Servant: “A person who performs duties for others” is one definition according to the Oxford English Dictionary. A definition of a public servant: “A person who works for the state or for local government.”
Since the dawn of prehistory, conquerors have taken over other people and recruited slaves and servants from the defeated population. As civilizations became more advanced, the elite classes made slaves and servants of the poorer classes. A servant was definitely an inferior. Few chose servanthood as an occupation.
Then a teacher named Jesus knelt before his disciples, took off their sandals, and washed their feet as a common servant. After this act of servitude—slavery even—he said, “You call me Teacher and Lord—and you are right, for that is what I am. So if I, your Lord and Teacher, have washed your feet, you also ought to wash one another’s feet.”
Jesus, called Lord of the universe by his followers, became a servant and called on us to do the same.
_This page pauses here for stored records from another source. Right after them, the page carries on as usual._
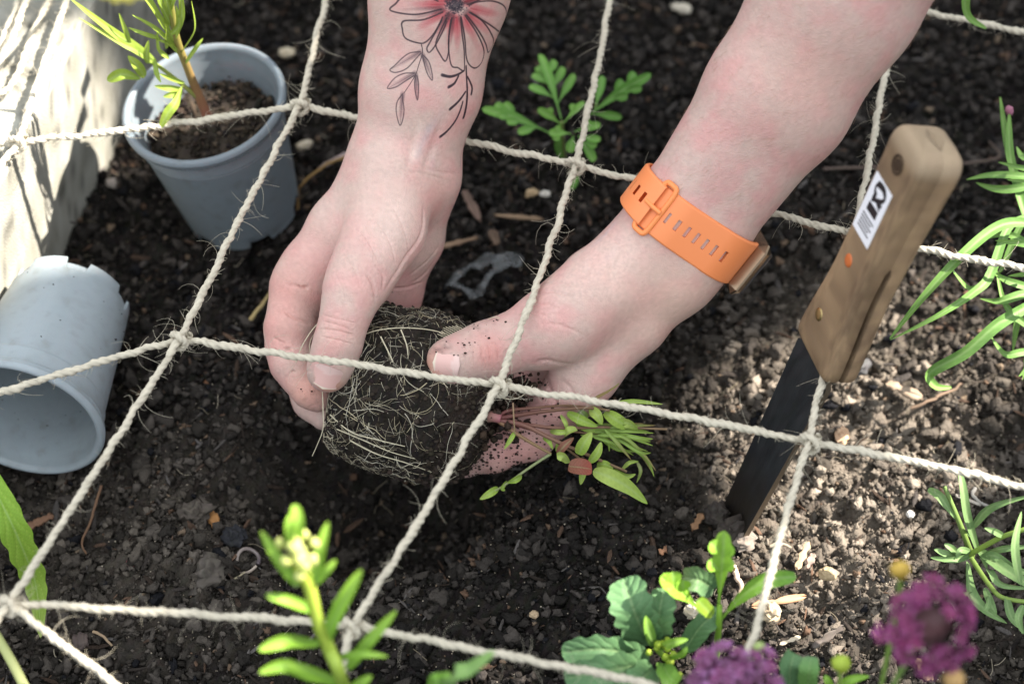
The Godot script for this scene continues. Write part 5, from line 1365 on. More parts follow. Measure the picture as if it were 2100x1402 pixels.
# ---------------------------------------------------------------- the planting knife
func build_knife() -> void:
	rng.seed = 52
	var B := Vector3(0.1141, 0.0000, 0.0434)
	var T := Vector3(0.1755, 0.2314, -0.0032)
	var K := (T - B).normalized()
	var e1 := Vector3(0.2400, 0.1344, 0.9615)
	e1 = (e1 - K * e1.dot(K)).normalized()
	var n1 := K.cross(e1).normalized()
	if n1.x > 0.0: n1 = -n1
	var len := B.distance_to(T)
	var h0 := len * 0.50
	var t := thing("planting_knife", "planting knife with worn wooden handle and dark blade, stuck upright in the soil", "garden knife", B)
	var wood := mat(0.62, 0.4)
	var wn := noise_tex(FastNoiseLite.TYPE_SIMPLEX_SMOOTH, 0.02, 512, 17, 5)
	wood.uv1_triplanar = false
	wood.heightmap_enabled = true; wood.heightmap_texture = wn; wood.heightmap_scale = 0.03; wood.uv1_scale = Vector3(1.0, 0.35, 1.0)
	var nz := FastNoiseLite.new(); nz.seed = 8; nz.frequency = 30.0; nz.fractal_octaves = 4
	var ng := FastNoiseLite.new(); ng.seed = 9; ng.frequency = 900.0; ng.fractal_octaves = 2
	# two scales, riveted either side of the tang
	for half in 2:
		var sg := 1.0 if half == 0 else -1.0
		var mb := MB.new()
		var nk := 64; var ns := 36
		for k in nk + 1:
			var u := float(k) / nk
			var s := lerpf(h0 - 0.001, len + 0.004, u)
			var wide := 0.0142 + 0.0012 * smoothstep(0.6, 1.0, u) + 0.0052 * (1.0 - smoothstep(0.0, 0.42, u))
			var thick := lerpf(0.0084, 0.0116, u)
			# rounded ends
			var e0 := sqrt(clampf(1.0 - pow(maxf(0.0, 1.0 - u / 0.05), 2.0), 0.0, 1.0))
			var e1s := sqrt(clampf(1.0 - pow(maxf(0.0, (u - 0.92) / 0.08), 2.0), 0.0, 1.0))
			var gap := 0.0016 * (1.0 - smoothstep(0.50, 0.53, u)) - 0.0001
			for i in ns:
				# a D: rounded outside, flat where the two scales meet
				var cx := 0.0
				var cy := 0.0
				if i < 26:
					var a := PI * i / 25.0
					cx = signf(cos(a)) * pow(absf(cos(a)), 0.27); cy = pow(maxf(0.0, sin(a)), 0.27)
				else:
					cx = -1.0 + 2.0 * (i - 25) / 11.0; cy = 0.0
				var x := cx * wide * lerpf(0.82, 1.0, e0) * lerpf(0.55, 1.0, e1s)
				var y := gap + cy * (thick - gap) * lerpf(0.75, 1.0, e0) * lerpf(0.75, 1.0, e1s)
				var p := B + K * s + e1 * x + n1 * y * sg
				var g := ng.get_noise_2d(x * 1.0 + y * 0.6, s * 0.06)
				var st := nz.get_noise_3dv(p)
				var col := Color(0.300, 0.200, 0.115).lerp(Color(0.150, 0.098, 0.058), clampf(0.45 + st * 1.1 + g * 0.5, 0.0, 1.0))
				if u > 0.90: col = col.lerp(Color(0.36, 0.27, 0.18), smoothstep(0.90, 0.96, u) * 0.8)
				mb.vert(p, (e1 * cx + n1 * sg * (cy - 0.1)).normalized(), col, Vector2(float(i) / ns * 2.0, s / 0.10))
		for k in nk:
			for i in ns:
				var a := k * ns + i
				var b := k * ns + (i + 1) % ns
				mb.quad(a, b, b + ns, a + ns)
		for e in 2:
			var base := 0 if e == 0 else nk * ns
			var c := Vector3.ZERO
			for i in ns: c += mb.v[base + i] / ns
			var mid := mb.vert(c + K * (0.0012 if e else -0.0004), K * (1.0 if e else -1.0), mb.c[base])
			for i in ns: mb.tri(mid, base + i, base + (i + 1) % ns)
		mb.smooth()
		put("handle_scale", mb, wood, t)
	# blade and tang: one dished strip of steel
	var bb := MB.new()
	var steel := mat(0.42, 0.5)
	steel.metallic = 0.55
	steel.heightmap_enabled = true; steel.heightmap_texture = noise_tex(FastNoiseLite.TYPE_SIMPLEX, 0.03, 256, 71, 4); steel.heightmap_scale = 0.02; steel.uv1_scale = Vector3(5, 0.3, 1)
	var nk := 40; var na := 12
	for side in 2:
		for k in nk + 1:
			var u := float(k) / nk
			var s := lerpf(-0.05, h0 + 0.066, u)
			var w := lerpf(0.0125, 0.0182, clampf(s / h0, 0.0, 1.0))
			if s > h0 - 0.002: w = 0.0060
			w *= clampf((s + 0.055) / 0.05, 0.1, 1.0)
			for i in na + 1:
				var q := float(i) / na * 2.0 - 1.0
				var dish := 0.0042 * (q * q) * (1.0 if s < h0 else 0.0) - 0.001
				var th := 0.0014 if side == 0 else -0.0014
				var p := B + K * s + e1 * q * w + n1 * (dish + th)
				var c := Color(0.050, 0.052, 0.056) * (1.0 + 0.5 * ng.get_noise_2d(q * 0.02, s * 0.05))
				if s < 0.045: c = c.lerp(Color(0.045, 0.036, 0.028), clampf((0.045 - s) / 0.03 + nz.get_noise_3dv(p) * 0.6, 0.0, 0.9))
				bb.vert(p, n1 * (1.0 if side == 0 else -1.0), c, Vector2(q, s * 10.0))
		for k in nk:
			for i in na:
				var a := side * (nk + 1) * (na + 1) + k * (na + 1) + i
				bb.quad(a, a + 1, a + na + 2, a + na + 1)
	var off := (nk + 1) * (na + 1)
	for k in nk:
		for i in [0, na]:
			var a: int = k * (na + 1) + i
			var ids := []
			for vtx in [a, a + na + 1, a + na + 1 + off, a + off]: ids.append(bb.vert(bb.v[vtx], e1 * (1.0 if i else -1.0), Color(0.16, 0.125, 0.09)))
			bb.quad(ids[0], ids[1], ids[2], ids[3])
	put("blade", bb, steel, t)
	# rivets, hanging hole and maker's label on the broad face
	var face := func(s: float, x: float, out: float) -> Vector3: return B + K * (len * s) + e1 * x + n1 * (lerpf(0.0084, 0.0116, (len * s - h0 + 0.001) / (len - h0 + 0.005)) + out)
	for rv in [[0.585, -0.0059, Color(0.42, 0.31, 0.14), 0.9, "rivet"], [0.730, -0.0028, Color(0.52, 0.13, 0.035), 0.0, "rivet"]]:
		var mb := MB.new()
		var xf := Transform3D(Basis(e1, n1, e1.cross(n1)), face.call(rv[0], rv[1], 0.0))
		mb.lathe(PackedVector2Array([Vector2(0.0, 0.0007), Vector2(0.0020, 0.0006), Vector2(0.0031, 0.0002), Vector2(0.0033, -0.0006)]), 24, xf, rv[2])
		var mm := mat(0.35, 0.5); mm.metallic = rv[3]
		put(rv[4], mb, mm, t)
	var hb := MB.new()
	var hx := Transform3D(Basis(e1, n1, e1.cross(n1)), face.call(0.960, 0.0003, 0.0))
	hb.lathe(PackedVector2Array([Vector2(0.0046, 0.0004), Vector2(0.0040, 0.0007), Vector2(0.0034, 0.0003), Vector2(0.0030, -0.0006), Vector2(0.0028, 0.0002), Vector2(0.0, 0.0002)]), 24, hx, Color(0.055, 0.038, 0.025))
	put("hanging_hole", hb, mat(0.8, 0.2), t)
	var lb := MB.new()
	var im := Image.create(256, 256, false, Image.FORMAT_RGBA8)
	im.fill(Color(0.90, 0.90, 0.92))
	var k1 := Color(0.10, 0.10, 0.12)
	stroke(im, [Vector2(0.30, 0.10), Vector2(0.62, 0.08), Vector2(0.80, 0.17), Vector2(0.66, 0.27), Vector2(0.52, 0.30)], 15.3, 10.2, k1, 1.0)
	stroke(im, [Vector2(0.30, 0.10), Vector2(0.24, 0.17), Vector2(0.30, 0.25), Vector2(0.40, 0.27)], 10.2, 11.9, k1, 1.0)
	stroke(im, [Vector2(0.30, 0.33), Vector2(0.80, 0.31)], 10.2, 8.5, k1, 1.0)
	stroke(im, [Vector2(0.52, 0.32), Vector2(0.30, 0.39)], 8.5, 6.8, k1, 1.0)
	stroke(im, [Vector2(0.52, 0.32), Vector2(0.78, 0.38)], 8.5, 6.8, k1, 1.0)
	for q in 4: stroke(im, [Vector2(0.26, 0.45 + q * 0.035), Vector2(0.78, 0.44 + q * 0.035)], 5.8, 5.8, k1, 1.0)
	stroke(im, [Vector2(0.26, 0.48), Vector2(0.78, 0.52)], 5.1, 5.1, k1, 1.0)
	for q in 5: stroke(im, [Vector2(0.18, 0.66 + q * 0.055), Vector2(0.84 - 0.1 * (q % 2), 0.655 + q * 0.055)], 4.0, 4.0, Color(0.2, 0.2, 0.22), 0.9)
	var pm := mat(0.5, 0.4)
	pm.albedo_texture = ImageTexture.create_from_image(im)
	for c in [[0, 0], [1, 0], [1, 1], [0, 1]]:
		var s := lerpf(0.910, 0.788, c[1])
		lb.vert(face.call(s, lerpf(-0.0108, 0.0061, c[0]), 0.00035), n1, Color.WHITE, Vector2(c[0], c[1]))
	lb.quad(0, 1, 2, 3)
	for q in 4:
		var a := lb.v[q]; var b := lb.v[(q + 1) % 4]
		var ids := [lb.vert(a, a - lb.v[(q + 2) % 4], Color.WHITE), lb.vert(b, a - lb.v[(q + 2) % 4], Color.WHITE), lb.vert(b - n1 * 0.0006, a - lb.v[(q + 2) % 4], Color.WHITE), lb.vert(a - n1 * 0.0006, a - lb.v[(q + 2) % 4], Color.WHITE)]
		lb.quad(ids[0], ids[1], ids[2], ids[3])
	put("paper_label", lb, pm, t)

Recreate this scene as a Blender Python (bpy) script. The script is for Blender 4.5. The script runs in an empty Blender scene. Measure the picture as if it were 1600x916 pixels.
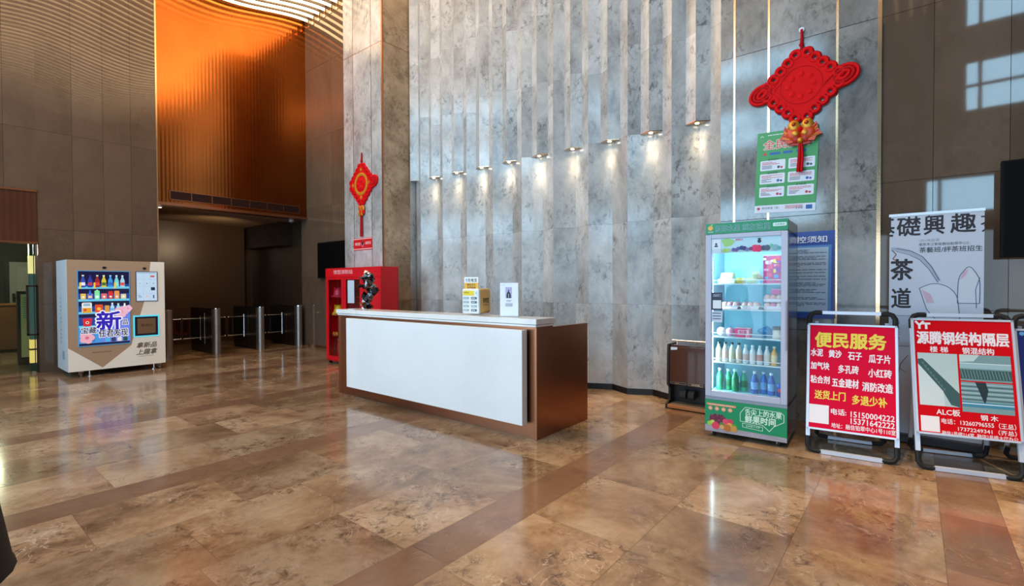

Eventually, we understood that all our vocations—king, president, merchant, clerk, car mechanic, doctor—whatever we are called to do—are the means of serving others. A new idea was born, that government does not exist for its leaders but for the sake of the governed, whom their leaders serve.
Jesus stood on its head the usual way of doing things. But then he did this from the very beginning. The king of the universe opting to come as a helpless baby? And not in Rome or Athens, either. Not even venerable towns like Carthage or Alexandria. He came in a backwater Judean stable to a peasant woman. Who would have thought? Surely, it took God to think up that one.